_Data extract_.
============
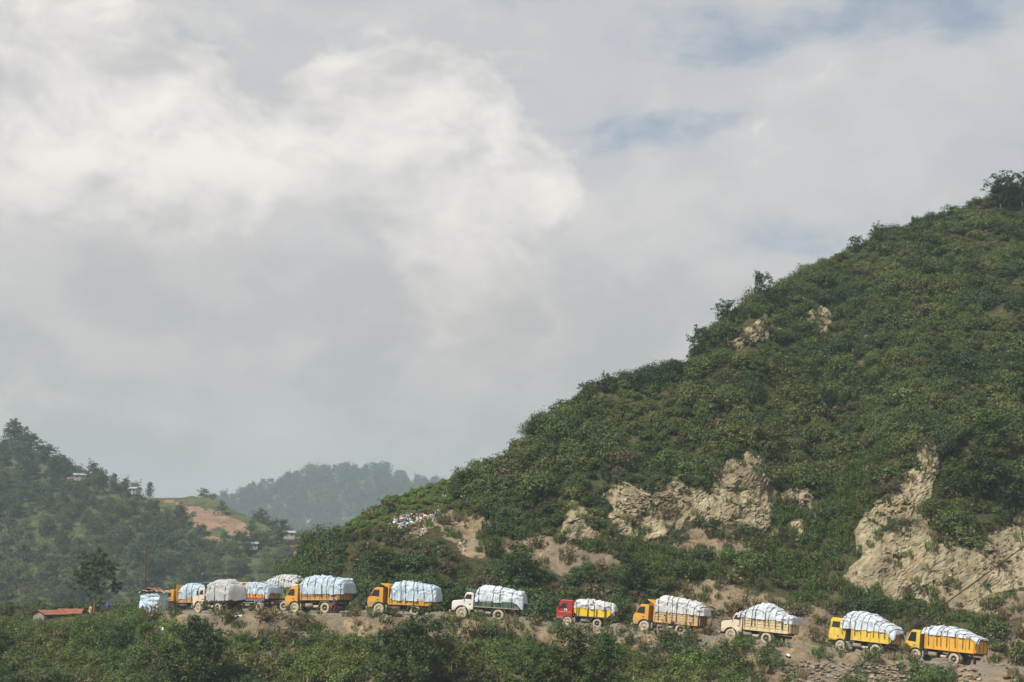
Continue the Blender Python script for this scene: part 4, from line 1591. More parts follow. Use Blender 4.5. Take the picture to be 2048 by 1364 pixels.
def tarp_mat(name, col, stain=None, amount=0.0):
    m, t = new_mat(name)
    out = t.n('ShaderNodeOutputMaterial')
    b = t.n('ShaderNodeBsdfPrincipled')
    tc = t.n('ShaderNodeTexCoord').outputs['Object']
    n1 = t.noise(tc, 1.6, 6, 0.6)
    c = t.vm('SCALE', col, None, t.ramp(n1, 0.3, 0.7, 0.86, 1.10))
    d = t.noise(t.vm('MULTIPLY', tc, (1.0, 1.0, 0.5)), 3.2, 7, 0.68)
    c = t.mix(t.ramp(d, 0.52, 0.78, 0, 0.35), c, (0.36, 0.32, 0.26))
    if stain:
        c = t.mix(t.ramp(t.noise(tc, 0.9, 5, 0.6), 0.5, 0.66, 0, amount), c, stain)
    t.put(b.inputs['Base Color'], c)
    b.inputs['Roughness'].default_value = 0.5
    b.inputs['Specular IOR Level'].default_value = 0.35
    bp = t.n('ShaderNodeBump')
    bp.inputs['Strength'].default_value = 0.7
    bp.inputs['Distance'].default_value = 0.09
    t.link(t.noise(t.vm('MULTIPLY', tc, (1.0, 1.0, 1.9)), 4.6, 6, 0.62, 0.9), bp.inputs['Height'])
    t.link(bp.outputs[0], b.inputs['Normal'])
    t.link(b.outputs[0], out.inputs[0])
    return m


T_BLUE = tarp_mat('pale_blue_tarp', (0.414, 0.504, 0.576))
T_WHITE = tarp_mat('grey_white_tarp', (0.513, 0.517, 0.531))
T_ICE = tarp_mat('white_blue_tarp', (0.504, 0.549, 0.603))
T_GREY = tarp_mat('worn_grey_tarp', (0.40, 0.41, 0.42), (0.38, 0.30, 0.20), 0.45)


def paint(name, col, dirt=0.35, low=None):
    return plain(name, col, 0.42, spec=0.45, var=0.10, scale=2.2, dirt=dirt, dirt_col=(0.28, 0.22, 0.15), low=low)


def wheel_meshes(r, w, rear):
    ty = MB().lathe([(r * 0.56, w * 0.42), (r * 0.66, w * 0.50), (r * 0.92, w * 0.50), (r * 0.985, w * 0.40), (r, w * 0.2), (r, -w * 0.2), (r * 0.985, -w * 0.4), (r * 0.92, -w * 0.5), (r * 0.6, -w * 0.5)], n=32)
    if rear:
        rm = MB().lathe([(0.0, 0.10 * w), (r * 0.16, 0.10 * w), (r * 0.20, -0.05 * w), (r * 0.36, -0.12 * w), (r * 0.50, 0.0), (r * 0.57, w * 0.42)], n=24)
    else:
        rm = MB().lathe([(0.0, w * 0.52), (r * 0.20, w * 0.52), (r * 0.24, w * 0.36), (r * 0.40, w * 0.42), (r * 0.52, w * 0.30), (r * 0.57, w * 0.44)], n=24)
    hub = MB().lathe([(0.0, 0.62 * w), (r * 0.13, 0.60 * w), (r * 0.15, 0.3 * w), (r * 0.15, 0.0)], n=14)
    return ty.mesh('tyre', True), rm.mesh('rim', True), hub.mesh('hub', True)


_wcache = {}


def add_wheel(parent, x, y, r, w, side, rear):
    key = (r, w, rear)
    if key not in _wcache:
        a, b, c = wheel_meshes(r, w, rear)
        a.materials.append(M_TYRE)
        b.materials.append(M_RIMDARK if rear else M_RIM)
        c.materials.append(M_RIM)
        _wcache[key] = (a, b, c)
    a, b, c = _wcache[key]
    wh = empty('wheel', (x, y, r))
    wh.parent = parent
    wh.rotation_euler = (0, 0, 0 if side > 0 else math.pi)
    for nm, me in (('tyre', a), ('rim', b), ('hub', c)):
        link(bpy.data.objects.new(nm, me), wh)
    return wh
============
_Description of the task_.
Reproduce the data word for word, excluding its pictures.

_Final result_.
Continue the Blender Python script for this scene: part 4, from line 1591. More parts follow. Use Blender 4.5. Take the picture to be 2048 by 1364 pixels.
def tarp_mat(name, col, stain=None, amount=0.0):
    m, t = new_mat(name)
    out = t.n('ShaderNodeOutputMaterial')
    b = t.n('ShaderNodeBsdfPrincipled')
    tc = t.n('ShaderNodeTexCoord').outputs['Object']
    n1 = t.noise(tc, 1.6, 6, 0.6)
    c = t.vm('SCALE', col, None, t.ramp(n1, 0.3, 0.7, 0.86, 1.10))
    d = t.noise(t.vm('MULTIPLY', tc, (1.0, 1.0, 0.5)), 3.2, 7, 0.68)
    c = t.mix(t.ramp(d, 0.52, 0.78, 0, 0.35), c, (0.36, 0.32, 0.26))
    if stain:
        c = t.mix(t.ramp(t.noise(tc, 0.9, 5, 0.6), 0.5, 0.66, 0, amount), c, stain)
    t.put(b.inputs['Base Color'], c)
    b.inputs['Roughness'].default_value = 0.5
    b.inputs['Specular IOR Level'].default_value = 0.35
    bp = t.n('ShaderNodeBump')
    bp.inputs['Strength'].default_value = 0.7
    bp.inputs['Distance'].default_value = 0.09
    t.link(t.noise(t.vm('MULTIPLY', tc, (1.0, 1.0, 1.9)), 4.6, 6, 0.62, 0.9), bp.inputs['Height'])
    t.link(bp.outputs[0], b.inputs['Normal'])
    t.link(b.outputs[0], out.inputs[0])
    return m


T_BLUE = tarp_mat('pale_blue_tarp', (0.414, 0.504, 0.576))
T_WHITE = tarp_mat('grey_white_tarp', (0.513, 0.517, 0.531))
T_ICE = tarp_mat('white_blue_tarp', (0.504, 0.549, 0.603))
T_GREY = tarp_mat('worn_grey_tarp', (0.40, 0.41, 0.42), (0.38, 0.30, 0.20), 0.45)


def paint(name, col, dirt=0.35, low=None):
    return plain(name, col, 0.42, spec=0.45, var=0.10, scale=2.2, dirt=dirt, dirt_col=(0.28, 0.22, 0.15), low=low)


def wheel_meshes(r, w, rear):
    ty = MB().lathe([(r * 0.56, w * 0.42), (r * 0.66, w * 0.50), (r * 0.92, w * 0.50), (r * 0.985, w * 0.40), (r, w * 0.2), (r, -w * 0.2), (r * 0.985, -w * 0.4), (r * 0.92, -w * 0.5), (r * 0.6, -w * 0.5)], n=32)
    if rear:
        rm = MB().lathe([(0.0, 0.10 * w), (r * 0.16, 0.10 * w), (r * 0.20, -0.05 * w), (r * 0.36, -0.12 * w), (r * 0.50, 0.0), (r * 0.57, w * 0.42)], n=24)
    else:
        rm = MB().lathe([(0.0, w * 0.52), (r * 0.20, w * 0.52), (r * 0.24, w * 0.36), (r * 0.40, w * 0.42), (r * 0.52, w * 0.30), (r * 0.57, w * 0.44)], n=24)
    hub = MB().lathe([(0.0, 0.62 * w), (r * 0.13, 0.60 * w), (r * 0.15, 0.3 * w), (r * 0.15, 0.0)], n=14)
    return ty.mesh('tyre', True), rm.mesh('rim', True), hub.mesh('hub', True)


_wcache = {}


def add_wheel(parent, x, y, r, w, side, rear):
    key = (r, w, rear)
    if key not in _wcache:
        a, b, c = wheel_meshes(r, w, rear)
        a.materials.append(M_TYRE)
        b.materials.append(M_RIMDARK if rear else M_RIM)
        c.materials.append(M_RIM)
        _wcache[key] = (a, b, c)
    a, b, c = _wcache[key]
    wh = empty('wheel', (x, y, r))
    wh.parent = parent
    wh.rotation_euler = (0, 0, 0 if side > 0 else math.pi)
    for nm, me in (('tyre', a), ('rim', b), ('hub', c)):
        link(bpy.data.objects.new(nm, me), wh)
    return wh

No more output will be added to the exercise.